Late at night in a close-packed piano bar in Tokyo, Alessandro Takeshi, an experimental electronic musician from rural Maine, was rediscovering more than just his heritage. He had recently moved to Japan to reconnect with his roots, sold the synthesizers and samplers he had wielded to wreak musical chaos in DIY venues across New England, and began a musical transformation as dramatic as his change of address. Born in the smoky acoustic taverns dotting Tokyo, “We Could Be Friends,” finds the musician in a rare singer-songwriter form, unearthing the musical techniques he had trained in as a young composer and spent the following years gleefully destroying. Virtuosic piano playing and a sophisticated harmonic vocabulary reminiscent of jazz standards bring a rich color palette to his incisive lyrics, animating them in all their modern nuance.

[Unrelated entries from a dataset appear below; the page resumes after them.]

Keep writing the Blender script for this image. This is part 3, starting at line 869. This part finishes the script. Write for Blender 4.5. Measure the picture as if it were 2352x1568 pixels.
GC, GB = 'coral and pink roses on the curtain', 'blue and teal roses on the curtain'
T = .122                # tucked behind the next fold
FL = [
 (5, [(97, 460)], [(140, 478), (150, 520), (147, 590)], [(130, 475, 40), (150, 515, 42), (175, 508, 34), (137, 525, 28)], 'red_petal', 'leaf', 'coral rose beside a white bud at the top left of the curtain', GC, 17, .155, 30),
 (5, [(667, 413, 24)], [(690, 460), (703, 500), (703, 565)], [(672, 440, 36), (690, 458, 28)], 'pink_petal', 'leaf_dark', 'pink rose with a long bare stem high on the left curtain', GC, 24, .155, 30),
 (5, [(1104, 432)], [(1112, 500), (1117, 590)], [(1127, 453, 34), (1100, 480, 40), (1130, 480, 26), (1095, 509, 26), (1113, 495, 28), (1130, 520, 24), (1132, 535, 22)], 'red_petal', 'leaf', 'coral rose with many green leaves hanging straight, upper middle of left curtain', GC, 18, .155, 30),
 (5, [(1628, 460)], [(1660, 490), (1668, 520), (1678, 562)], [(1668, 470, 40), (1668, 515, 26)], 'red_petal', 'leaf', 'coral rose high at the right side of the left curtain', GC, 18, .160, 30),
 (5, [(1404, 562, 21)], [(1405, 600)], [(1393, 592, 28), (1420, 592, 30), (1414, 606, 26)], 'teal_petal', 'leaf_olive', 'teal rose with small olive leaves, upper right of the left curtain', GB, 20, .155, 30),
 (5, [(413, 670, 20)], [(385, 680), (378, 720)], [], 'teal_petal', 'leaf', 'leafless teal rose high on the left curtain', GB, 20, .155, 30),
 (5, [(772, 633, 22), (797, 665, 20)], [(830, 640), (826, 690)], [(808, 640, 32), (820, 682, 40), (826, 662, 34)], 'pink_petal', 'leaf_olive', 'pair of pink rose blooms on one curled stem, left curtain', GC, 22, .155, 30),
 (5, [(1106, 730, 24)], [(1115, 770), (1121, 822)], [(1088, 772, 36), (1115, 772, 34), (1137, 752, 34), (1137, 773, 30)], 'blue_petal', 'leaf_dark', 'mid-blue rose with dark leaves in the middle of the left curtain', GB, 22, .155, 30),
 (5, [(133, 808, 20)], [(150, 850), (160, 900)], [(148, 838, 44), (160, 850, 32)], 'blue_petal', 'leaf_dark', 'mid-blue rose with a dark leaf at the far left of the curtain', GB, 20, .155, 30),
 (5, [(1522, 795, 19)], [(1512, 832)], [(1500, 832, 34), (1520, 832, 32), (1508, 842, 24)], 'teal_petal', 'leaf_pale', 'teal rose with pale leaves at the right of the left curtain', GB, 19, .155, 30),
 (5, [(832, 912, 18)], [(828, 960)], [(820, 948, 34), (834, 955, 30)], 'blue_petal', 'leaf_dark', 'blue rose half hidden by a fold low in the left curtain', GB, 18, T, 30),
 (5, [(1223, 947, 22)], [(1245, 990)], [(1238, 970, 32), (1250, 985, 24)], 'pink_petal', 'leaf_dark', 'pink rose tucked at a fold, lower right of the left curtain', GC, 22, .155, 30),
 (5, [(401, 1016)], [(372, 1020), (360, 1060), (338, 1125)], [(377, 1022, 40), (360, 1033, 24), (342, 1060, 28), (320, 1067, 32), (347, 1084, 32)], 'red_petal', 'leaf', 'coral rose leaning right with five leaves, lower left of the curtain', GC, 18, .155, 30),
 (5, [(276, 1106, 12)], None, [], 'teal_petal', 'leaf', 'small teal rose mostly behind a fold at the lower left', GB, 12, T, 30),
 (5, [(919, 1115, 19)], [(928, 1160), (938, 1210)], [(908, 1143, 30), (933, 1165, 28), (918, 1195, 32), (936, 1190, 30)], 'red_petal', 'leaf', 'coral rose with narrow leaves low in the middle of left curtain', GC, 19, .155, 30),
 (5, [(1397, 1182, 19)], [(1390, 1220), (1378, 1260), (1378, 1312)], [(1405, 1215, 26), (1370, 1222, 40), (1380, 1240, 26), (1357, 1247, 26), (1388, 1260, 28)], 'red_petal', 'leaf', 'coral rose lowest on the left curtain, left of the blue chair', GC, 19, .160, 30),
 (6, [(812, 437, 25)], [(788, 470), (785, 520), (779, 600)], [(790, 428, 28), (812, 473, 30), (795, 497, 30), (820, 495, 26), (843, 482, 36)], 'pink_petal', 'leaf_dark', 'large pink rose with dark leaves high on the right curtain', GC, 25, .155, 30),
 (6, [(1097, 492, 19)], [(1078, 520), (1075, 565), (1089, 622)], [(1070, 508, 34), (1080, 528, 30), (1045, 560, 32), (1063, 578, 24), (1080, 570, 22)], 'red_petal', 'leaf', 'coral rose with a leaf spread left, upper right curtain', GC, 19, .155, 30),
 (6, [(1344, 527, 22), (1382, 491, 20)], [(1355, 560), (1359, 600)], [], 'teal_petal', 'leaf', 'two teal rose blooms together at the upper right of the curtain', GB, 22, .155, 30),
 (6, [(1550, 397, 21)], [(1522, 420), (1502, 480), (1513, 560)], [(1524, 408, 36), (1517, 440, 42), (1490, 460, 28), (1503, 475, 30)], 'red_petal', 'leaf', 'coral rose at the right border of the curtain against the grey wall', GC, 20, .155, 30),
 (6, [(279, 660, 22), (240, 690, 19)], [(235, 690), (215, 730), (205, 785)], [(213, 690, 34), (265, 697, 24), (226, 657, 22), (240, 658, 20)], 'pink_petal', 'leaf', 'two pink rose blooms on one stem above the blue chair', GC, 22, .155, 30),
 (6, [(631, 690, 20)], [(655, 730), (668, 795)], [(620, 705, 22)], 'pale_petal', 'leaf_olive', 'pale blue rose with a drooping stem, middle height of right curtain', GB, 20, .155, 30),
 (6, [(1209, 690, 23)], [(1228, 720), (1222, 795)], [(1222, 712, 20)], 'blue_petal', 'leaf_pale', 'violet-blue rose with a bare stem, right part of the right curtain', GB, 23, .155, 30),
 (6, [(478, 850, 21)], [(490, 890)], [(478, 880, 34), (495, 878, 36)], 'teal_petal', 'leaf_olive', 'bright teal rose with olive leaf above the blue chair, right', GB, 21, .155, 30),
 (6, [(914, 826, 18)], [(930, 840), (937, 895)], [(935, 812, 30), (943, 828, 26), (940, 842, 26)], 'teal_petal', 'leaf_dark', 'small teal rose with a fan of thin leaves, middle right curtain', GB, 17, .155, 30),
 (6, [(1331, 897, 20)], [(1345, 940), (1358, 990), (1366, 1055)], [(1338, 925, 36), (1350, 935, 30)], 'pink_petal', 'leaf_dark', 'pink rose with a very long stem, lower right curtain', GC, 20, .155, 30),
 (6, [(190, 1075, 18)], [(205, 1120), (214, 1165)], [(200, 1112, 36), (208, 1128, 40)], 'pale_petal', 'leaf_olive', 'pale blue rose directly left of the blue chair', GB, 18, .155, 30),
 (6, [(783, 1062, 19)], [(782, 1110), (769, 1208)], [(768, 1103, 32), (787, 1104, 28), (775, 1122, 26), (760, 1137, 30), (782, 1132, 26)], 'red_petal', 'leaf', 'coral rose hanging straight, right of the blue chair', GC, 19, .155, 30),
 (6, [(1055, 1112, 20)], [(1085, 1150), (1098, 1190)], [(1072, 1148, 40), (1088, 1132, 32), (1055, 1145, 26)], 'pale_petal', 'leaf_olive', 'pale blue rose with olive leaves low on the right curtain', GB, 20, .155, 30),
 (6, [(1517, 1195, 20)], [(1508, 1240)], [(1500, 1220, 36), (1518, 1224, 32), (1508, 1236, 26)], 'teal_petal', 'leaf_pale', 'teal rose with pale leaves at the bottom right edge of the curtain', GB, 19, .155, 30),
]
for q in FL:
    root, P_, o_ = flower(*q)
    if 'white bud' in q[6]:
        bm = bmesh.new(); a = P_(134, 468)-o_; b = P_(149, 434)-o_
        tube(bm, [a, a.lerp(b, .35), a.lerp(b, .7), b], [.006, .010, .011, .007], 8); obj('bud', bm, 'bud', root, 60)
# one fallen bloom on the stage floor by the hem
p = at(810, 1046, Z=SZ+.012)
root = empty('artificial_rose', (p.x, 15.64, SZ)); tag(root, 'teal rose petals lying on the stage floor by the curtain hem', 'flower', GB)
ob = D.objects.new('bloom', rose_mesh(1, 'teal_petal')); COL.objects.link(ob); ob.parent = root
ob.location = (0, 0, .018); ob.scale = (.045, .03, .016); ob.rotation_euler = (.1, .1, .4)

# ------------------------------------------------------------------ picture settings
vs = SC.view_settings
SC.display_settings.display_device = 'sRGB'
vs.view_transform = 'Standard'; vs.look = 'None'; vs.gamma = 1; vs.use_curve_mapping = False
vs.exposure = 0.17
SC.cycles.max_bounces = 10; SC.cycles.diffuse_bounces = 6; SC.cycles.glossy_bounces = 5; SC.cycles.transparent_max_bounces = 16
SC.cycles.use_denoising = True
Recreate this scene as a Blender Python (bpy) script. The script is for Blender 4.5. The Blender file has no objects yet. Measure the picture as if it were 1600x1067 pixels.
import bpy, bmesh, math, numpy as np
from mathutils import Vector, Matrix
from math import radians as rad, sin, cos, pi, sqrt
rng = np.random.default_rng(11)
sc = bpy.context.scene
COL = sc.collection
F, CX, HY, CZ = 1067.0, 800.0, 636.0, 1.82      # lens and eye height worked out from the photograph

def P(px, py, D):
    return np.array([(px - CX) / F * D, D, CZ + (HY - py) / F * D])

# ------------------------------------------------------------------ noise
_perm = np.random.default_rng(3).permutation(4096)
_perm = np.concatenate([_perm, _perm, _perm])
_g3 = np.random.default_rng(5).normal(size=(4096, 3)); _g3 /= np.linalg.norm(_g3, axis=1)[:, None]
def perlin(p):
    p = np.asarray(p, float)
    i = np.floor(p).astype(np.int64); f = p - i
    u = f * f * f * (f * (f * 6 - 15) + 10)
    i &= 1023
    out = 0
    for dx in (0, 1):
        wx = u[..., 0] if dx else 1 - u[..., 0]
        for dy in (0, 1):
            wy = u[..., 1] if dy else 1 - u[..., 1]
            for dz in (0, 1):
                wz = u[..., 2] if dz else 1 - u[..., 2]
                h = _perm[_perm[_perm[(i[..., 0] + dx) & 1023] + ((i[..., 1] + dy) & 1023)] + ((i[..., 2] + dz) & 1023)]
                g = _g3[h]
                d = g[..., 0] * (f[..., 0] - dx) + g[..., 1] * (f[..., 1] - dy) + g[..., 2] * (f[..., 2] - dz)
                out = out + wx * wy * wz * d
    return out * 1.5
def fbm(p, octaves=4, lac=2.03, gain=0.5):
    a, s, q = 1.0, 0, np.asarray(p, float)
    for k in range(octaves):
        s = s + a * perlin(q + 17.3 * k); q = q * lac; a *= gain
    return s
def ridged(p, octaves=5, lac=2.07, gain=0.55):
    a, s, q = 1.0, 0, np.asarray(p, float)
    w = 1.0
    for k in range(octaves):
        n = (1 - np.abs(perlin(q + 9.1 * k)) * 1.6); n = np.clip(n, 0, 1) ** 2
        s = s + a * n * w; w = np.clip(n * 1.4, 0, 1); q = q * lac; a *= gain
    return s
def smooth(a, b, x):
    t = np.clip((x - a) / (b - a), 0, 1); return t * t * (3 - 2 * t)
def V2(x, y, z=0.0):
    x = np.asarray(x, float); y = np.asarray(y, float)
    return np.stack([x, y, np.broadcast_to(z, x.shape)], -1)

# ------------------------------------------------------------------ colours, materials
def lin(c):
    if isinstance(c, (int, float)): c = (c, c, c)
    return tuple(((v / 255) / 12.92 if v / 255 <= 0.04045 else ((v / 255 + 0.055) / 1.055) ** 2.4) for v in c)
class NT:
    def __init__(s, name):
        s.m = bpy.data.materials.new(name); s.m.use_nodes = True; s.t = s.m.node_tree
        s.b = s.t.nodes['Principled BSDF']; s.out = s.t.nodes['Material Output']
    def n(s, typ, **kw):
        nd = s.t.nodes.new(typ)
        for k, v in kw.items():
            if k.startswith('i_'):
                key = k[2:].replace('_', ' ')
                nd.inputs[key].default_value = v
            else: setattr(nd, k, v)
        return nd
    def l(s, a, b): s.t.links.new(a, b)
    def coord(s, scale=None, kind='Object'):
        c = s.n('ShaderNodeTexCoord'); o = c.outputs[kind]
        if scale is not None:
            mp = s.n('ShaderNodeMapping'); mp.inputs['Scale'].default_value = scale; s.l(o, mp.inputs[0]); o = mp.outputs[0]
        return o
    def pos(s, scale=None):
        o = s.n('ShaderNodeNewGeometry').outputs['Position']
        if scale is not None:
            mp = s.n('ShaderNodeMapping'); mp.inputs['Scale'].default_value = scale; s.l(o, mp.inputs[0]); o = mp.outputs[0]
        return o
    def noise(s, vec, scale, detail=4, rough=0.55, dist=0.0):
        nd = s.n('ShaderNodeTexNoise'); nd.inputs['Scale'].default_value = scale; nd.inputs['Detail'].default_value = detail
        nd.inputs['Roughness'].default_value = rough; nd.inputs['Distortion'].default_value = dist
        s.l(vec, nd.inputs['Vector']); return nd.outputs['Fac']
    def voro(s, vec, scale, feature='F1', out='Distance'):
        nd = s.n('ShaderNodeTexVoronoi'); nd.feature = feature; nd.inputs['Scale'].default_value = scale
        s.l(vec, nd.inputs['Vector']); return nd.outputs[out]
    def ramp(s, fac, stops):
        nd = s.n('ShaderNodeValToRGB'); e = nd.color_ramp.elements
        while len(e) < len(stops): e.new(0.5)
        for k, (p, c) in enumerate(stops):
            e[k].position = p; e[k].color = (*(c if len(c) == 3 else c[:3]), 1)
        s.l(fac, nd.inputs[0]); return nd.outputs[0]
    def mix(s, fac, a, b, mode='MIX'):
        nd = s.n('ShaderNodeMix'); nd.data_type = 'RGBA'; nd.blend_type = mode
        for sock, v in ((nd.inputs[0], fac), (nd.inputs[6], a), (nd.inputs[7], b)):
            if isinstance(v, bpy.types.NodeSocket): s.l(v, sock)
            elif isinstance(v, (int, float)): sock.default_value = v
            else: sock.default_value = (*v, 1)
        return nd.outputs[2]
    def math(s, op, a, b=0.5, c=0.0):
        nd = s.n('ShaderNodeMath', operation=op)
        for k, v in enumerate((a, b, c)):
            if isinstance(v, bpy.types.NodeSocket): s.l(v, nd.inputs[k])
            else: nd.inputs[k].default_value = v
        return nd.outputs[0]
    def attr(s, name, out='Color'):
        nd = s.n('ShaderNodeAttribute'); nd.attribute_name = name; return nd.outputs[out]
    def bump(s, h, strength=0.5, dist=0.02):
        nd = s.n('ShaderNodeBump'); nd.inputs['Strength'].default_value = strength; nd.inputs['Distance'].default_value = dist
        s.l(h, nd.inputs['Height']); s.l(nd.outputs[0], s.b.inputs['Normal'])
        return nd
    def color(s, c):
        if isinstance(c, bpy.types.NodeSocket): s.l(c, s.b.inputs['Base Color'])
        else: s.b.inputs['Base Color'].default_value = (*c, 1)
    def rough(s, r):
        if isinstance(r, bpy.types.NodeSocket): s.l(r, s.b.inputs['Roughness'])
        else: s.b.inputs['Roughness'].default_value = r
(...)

“In both the US and Japan you have these highly advanced economies that are stagnating, either shrinking or selling off its parts,” he observed. “Maybe for older generations it’s a phenomenon you read about in the news, but for the younger generations there’s this ambient unease that permeates our way of thinking, how we imagine ourselves, and how we build relationships with each other.” Through stories detailing those relationships — and how they fall apart — Takeshi brings a worldly voice and rarefied songwriting craftsmanship to render his generation’s idiosyncratic perspective into a timeless sound.
He has performed regularly in both the US and Japan, and his classical compositions were recently featured on the popular Chapo Trap House-produced European history podcast “Hell On Earth.”